The Clean Snowmobile Challenge is an intercollegiate competition that requires student engineering teams to design a snowmobile with reduced emissions and noise characteristics that equal or improve upon the performance of current snowmobiles. This year the Clarkson team will be competing against 17 U.S. and Canadian university teams.

We are very excited about our chances in the upcoming competition, said junior and student team leader Tyler Wlodyka. "This will be the team's fourth year attending the challenge, and this year we are working with a brand new snowmobile."

After running into mechanical problems at last year's competition, the 2004 Clarkson University Winter Knights hope to place higher then previous years with new goals and objectives outlined for this year's team. The team will field a new 2004 Arctic-Cat T660 Trail (Turbo) as backbone before modifications are performed.

The goal is to reduce emissions and noise while maintaining or improving stock fuel consumption and performance characteristics. The team will modify the stock exhaust and intake system, looking both to reduce emissions and sound emitted from the motor.

In addition, a five-gas analyzer will be used, following the EPA five-gas mode analysis under simulated load conditions, to monitor the reduction in emissions from the modifications as compared to the stock setup.
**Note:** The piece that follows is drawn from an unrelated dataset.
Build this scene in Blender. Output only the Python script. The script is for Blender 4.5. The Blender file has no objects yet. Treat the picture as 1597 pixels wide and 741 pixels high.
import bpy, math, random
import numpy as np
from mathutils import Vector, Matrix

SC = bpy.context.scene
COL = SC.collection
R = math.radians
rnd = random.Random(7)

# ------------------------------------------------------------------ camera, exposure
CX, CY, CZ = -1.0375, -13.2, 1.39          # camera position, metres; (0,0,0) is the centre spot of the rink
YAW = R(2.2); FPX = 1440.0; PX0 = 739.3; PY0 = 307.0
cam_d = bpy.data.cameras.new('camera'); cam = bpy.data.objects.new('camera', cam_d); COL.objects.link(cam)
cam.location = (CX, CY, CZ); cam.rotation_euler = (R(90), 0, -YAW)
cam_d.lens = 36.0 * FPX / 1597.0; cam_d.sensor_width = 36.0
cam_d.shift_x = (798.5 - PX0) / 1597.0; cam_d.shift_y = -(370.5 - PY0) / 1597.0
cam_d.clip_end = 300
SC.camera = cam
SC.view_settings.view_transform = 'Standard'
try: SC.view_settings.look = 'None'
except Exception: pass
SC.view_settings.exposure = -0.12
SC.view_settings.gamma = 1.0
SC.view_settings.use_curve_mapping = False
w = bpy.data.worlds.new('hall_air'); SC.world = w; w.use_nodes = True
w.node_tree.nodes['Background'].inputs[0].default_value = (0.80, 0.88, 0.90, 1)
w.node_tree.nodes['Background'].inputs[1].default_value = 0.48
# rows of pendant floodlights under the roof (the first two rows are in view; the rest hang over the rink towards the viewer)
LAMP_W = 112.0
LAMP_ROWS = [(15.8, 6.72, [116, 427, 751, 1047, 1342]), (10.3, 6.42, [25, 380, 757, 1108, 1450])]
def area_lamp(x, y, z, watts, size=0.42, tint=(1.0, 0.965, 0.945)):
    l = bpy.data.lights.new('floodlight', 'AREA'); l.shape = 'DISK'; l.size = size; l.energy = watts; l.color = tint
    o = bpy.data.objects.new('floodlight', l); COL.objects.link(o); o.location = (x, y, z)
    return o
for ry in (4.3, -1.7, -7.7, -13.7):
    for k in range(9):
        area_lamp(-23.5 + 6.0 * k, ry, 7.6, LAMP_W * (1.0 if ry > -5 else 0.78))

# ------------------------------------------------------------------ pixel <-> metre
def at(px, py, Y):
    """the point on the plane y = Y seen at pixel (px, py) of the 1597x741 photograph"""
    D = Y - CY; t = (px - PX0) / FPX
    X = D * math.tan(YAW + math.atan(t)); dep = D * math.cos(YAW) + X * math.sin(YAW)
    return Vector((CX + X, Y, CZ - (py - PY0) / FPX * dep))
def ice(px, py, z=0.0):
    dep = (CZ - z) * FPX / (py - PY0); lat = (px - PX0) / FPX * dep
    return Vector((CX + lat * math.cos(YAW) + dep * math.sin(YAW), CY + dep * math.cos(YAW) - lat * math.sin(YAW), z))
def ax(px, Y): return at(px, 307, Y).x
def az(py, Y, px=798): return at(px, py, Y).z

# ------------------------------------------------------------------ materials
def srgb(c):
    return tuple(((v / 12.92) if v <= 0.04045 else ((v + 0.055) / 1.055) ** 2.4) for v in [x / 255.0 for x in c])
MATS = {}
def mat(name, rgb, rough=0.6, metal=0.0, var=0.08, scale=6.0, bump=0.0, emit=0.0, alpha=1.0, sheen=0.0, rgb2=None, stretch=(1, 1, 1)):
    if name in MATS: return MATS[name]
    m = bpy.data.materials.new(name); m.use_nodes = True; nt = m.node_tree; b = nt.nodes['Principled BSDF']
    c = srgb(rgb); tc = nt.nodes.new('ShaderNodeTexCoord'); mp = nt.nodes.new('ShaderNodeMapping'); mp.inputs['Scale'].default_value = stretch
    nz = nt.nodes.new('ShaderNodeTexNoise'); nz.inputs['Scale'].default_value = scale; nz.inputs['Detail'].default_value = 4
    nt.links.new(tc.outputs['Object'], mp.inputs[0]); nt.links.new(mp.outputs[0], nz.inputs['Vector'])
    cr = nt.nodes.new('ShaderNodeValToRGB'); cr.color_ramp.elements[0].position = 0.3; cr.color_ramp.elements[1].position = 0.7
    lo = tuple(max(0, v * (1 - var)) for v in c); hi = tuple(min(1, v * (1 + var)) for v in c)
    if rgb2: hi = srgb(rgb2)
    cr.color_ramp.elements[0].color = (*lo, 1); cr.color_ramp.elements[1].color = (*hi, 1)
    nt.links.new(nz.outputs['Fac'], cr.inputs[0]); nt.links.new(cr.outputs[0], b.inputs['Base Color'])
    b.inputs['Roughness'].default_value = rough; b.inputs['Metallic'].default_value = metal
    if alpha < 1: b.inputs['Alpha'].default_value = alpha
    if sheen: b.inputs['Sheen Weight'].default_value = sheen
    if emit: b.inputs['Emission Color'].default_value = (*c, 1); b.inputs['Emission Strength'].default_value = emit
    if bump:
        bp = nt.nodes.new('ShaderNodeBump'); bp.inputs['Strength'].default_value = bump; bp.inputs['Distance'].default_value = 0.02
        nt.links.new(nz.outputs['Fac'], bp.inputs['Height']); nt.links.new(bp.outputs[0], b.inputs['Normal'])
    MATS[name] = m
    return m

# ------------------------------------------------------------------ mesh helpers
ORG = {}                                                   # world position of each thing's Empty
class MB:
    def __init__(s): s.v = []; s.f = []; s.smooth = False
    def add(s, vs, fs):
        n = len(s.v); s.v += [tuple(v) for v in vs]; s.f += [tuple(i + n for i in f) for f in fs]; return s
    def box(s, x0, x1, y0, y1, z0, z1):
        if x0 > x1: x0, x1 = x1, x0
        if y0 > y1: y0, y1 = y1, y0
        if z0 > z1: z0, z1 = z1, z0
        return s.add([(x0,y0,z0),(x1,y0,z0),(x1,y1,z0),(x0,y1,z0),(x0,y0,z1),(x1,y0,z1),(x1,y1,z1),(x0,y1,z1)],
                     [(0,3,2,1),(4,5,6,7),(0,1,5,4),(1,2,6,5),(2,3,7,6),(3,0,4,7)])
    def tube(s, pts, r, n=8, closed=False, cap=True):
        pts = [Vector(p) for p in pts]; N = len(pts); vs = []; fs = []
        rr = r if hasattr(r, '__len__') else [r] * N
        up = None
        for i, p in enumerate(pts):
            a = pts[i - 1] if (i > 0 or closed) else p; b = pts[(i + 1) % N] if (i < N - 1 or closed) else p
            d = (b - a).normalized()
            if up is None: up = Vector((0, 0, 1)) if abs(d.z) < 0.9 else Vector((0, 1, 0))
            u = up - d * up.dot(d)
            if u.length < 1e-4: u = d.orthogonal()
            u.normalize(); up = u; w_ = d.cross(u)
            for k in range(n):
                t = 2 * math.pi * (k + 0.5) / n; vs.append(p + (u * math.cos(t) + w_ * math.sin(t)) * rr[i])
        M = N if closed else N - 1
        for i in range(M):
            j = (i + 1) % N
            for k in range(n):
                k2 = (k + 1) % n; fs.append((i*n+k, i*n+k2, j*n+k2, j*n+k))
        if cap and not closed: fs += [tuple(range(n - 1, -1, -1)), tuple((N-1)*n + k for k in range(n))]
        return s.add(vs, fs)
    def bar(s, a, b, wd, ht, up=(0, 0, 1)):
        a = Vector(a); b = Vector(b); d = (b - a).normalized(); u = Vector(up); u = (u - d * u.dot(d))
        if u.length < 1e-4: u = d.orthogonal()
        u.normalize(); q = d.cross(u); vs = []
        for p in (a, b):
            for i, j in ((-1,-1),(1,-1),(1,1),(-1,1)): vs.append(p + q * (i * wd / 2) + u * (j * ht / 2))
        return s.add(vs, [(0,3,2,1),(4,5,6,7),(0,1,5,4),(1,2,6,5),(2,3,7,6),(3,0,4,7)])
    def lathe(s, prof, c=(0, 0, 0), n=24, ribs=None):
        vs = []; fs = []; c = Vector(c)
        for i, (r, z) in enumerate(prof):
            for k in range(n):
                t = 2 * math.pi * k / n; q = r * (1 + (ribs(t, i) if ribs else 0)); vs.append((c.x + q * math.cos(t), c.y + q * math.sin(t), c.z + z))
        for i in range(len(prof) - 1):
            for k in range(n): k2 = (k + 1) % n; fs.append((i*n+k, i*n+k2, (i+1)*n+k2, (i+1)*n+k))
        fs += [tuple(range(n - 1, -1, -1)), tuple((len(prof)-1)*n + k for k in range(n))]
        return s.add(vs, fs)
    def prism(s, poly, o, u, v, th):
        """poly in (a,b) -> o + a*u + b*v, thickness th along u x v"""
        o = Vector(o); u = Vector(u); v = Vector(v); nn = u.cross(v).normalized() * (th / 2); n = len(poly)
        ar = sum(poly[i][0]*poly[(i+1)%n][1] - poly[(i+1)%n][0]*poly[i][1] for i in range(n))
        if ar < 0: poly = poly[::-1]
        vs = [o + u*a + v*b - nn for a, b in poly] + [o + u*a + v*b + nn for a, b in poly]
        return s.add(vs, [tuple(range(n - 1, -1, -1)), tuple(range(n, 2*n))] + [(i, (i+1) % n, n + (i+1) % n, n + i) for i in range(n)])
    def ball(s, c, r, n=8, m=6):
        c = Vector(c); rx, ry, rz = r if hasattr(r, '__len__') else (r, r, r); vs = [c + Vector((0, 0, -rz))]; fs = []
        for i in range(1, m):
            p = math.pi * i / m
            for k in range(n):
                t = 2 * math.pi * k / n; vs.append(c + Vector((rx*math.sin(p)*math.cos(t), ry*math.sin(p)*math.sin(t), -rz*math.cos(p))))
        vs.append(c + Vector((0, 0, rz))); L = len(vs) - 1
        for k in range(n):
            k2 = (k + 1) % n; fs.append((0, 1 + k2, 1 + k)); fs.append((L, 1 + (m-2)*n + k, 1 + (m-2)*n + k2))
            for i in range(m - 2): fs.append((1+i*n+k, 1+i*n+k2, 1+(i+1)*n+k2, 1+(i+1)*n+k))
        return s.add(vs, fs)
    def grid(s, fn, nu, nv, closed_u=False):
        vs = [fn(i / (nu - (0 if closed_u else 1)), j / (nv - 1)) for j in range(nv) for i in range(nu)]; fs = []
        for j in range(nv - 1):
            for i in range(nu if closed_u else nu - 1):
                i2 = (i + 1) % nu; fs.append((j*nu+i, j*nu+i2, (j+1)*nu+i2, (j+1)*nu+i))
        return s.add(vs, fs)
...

The Clean Snowmobile Challenge is a great competition for our students to be involved in, said Fred Stone, director of the SPEED Program and team advisor. "It gives Clarkson students an opportunity to work on a team-oriented project with real design challenges, and also helps find solutions to some of the problems associated with snowmobile use within our own community and throughout the country."

The team has worked hard designing and fabricating the modifications to the snowmobile for this year's competition with impressive results from the initial field-testing, added Stone. "I was impressed when I saw the sled run recently. I stood about 25 feet from the sled when the team drove past at wide-open throttle — all I heard was the snow cracking under the skis."
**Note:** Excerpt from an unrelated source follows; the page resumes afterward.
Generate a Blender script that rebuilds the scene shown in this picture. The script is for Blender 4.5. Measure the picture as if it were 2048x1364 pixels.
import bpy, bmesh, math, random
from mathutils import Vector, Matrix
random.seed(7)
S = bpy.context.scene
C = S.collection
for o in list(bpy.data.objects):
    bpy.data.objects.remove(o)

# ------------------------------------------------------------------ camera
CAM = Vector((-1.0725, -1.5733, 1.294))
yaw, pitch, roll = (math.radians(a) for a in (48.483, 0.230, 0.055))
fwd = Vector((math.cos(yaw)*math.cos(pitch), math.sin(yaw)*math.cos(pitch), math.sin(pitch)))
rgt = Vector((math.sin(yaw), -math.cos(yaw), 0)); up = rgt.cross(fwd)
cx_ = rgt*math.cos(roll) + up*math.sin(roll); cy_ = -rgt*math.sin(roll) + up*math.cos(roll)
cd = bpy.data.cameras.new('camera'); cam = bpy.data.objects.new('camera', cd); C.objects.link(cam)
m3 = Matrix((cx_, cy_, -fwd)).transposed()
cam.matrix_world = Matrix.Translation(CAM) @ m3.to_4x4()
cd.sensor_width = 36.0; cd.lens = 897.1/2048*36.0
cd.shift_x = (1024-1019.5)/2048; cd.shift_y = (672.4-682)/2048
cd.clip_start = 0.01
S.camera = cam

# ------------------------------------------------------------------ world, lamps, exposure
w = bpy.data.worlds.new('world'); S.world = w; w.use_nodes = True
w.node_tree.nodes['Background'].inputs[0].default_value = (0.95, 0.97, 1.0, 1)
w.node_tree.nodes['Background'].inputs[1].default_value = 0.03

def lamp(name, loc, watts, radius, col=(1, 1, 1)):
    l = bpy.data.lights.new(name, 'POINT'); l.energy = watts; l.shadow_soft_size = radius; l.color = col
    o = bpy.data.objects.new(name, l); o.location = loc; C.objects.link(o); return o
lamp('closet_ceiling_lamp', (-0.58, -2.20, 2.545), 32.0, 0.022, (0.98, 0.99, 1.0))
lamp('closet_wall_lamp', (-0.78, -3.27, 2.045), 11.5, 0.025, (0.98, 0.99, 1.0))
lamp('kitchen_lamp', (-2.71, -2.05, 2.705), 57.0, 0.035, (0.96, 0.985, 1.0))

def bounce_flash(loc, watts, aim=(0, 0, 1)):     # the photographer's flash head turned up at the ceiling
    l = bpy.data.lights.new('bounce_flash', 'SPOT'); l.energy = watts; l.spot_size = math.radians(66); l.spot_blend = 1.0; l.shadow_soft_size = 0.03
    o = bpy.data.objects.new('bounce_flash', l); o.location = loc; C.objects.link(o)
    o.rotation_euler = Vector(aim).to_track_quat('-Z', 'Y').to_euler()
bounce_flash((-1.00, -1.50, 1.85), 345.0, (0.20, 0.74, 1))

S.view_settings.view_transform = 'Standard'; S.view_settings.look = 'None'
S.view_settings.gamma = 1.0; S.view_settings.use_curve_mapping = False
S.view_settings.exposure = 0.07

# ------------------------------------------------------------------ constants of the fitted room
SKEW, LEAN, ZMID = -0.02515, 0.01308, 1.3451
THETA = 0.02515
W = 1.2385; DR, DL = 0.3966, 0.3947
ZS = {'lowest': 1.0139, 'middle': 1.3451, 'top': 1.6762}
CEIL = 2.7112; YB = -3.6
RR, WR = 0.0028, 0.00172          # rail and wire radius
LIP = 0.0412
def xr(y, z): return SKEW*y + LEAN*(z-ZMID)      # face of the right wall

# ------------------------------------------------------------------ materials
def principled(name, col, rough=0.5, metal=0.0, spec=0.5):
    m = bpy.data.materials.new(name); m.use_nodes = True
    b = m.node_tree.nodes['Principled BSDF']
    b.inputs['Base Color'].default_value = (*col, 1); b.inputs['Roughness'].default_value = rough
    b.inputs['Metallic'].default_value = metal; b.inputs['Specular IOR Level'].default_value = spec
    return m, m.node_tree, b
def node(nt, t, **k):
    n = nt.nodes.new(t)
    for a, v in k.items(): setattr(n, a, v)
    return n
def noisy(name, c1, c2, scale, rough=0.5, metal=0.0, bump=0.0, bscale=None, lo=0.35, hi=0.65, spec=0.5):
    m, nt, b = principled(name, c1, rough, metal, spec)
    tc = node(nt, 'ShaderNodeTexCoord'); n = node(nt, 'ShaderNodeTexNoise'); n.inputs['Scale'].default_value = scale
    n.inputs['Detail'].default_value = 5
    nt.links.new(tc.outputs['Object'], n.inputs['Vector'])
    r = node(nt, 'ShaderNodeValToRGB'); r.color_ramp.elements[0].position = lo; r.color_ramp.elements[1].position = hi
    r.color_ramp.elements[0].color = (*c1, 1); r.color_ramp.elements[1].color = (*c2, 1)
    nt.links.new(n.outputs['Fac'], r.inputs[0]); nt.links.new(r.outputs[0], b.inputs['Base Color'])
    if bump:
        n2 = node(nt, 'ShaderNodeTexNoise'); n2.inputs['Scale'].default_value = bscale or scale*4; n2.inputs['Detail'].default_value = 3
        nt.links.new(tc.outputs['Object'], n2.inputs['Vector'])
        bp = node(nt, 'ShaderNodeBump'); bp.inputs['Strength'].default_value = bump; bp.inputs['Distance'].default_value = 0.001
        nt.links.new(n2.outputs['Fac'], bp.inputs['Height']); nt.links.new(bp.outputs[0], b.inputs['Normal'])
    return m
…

During the competition, teams are required to demonstrate the effectiveness of the reengineered snowmobiles. Participants are judged on acceleration, cold-start testing, fuel economy/range, and oral and written designs. Emissions testing and noise measurement of the teams' snowmobiles versus a stock 2002 Arctic Cat 660 four-stroke snowmobile are also important parts of the competition.

Clarkson's Clean Snowmobile Challenge team is one of the University's SPEED (Student Projects for Engineering Experience and Design) programs, which promotes multidisciplinary, project-based learning opportunities. SPEED projects involve more than 250 undergraduates annually in engineering design and analysis, fabrication, and the enhancement of professional competencies such as budget management, effective teamwork, and communication skills. The SPEED program is one of the Wallace H. Coulter School of Engineering hallmark initiatives promoting the "Vision of a Clarkson Education" through experiential learning by hands-on application of academic theory toreal-world problems.

SPEED receives its primary financial support from Alcoa, Corning, Eastman Kodak, the General Electric Fund, and Procter & Gamble. SPEED was recognized with the 2001 Boeing Outstanding Educator Award and the 2002 Corporate and Foundation Alliance Award for its exceptional contributions to improving undergraduate engineering education.

Photo caption: Snowmobile team members (front left-right) Mike Foster, Stephen Lupi and Tyler Wlodyka work to attach the oil pan to the bottom of the engine. Teammate Anthony Lorence (rear) examines the cavity where the power plant will sit.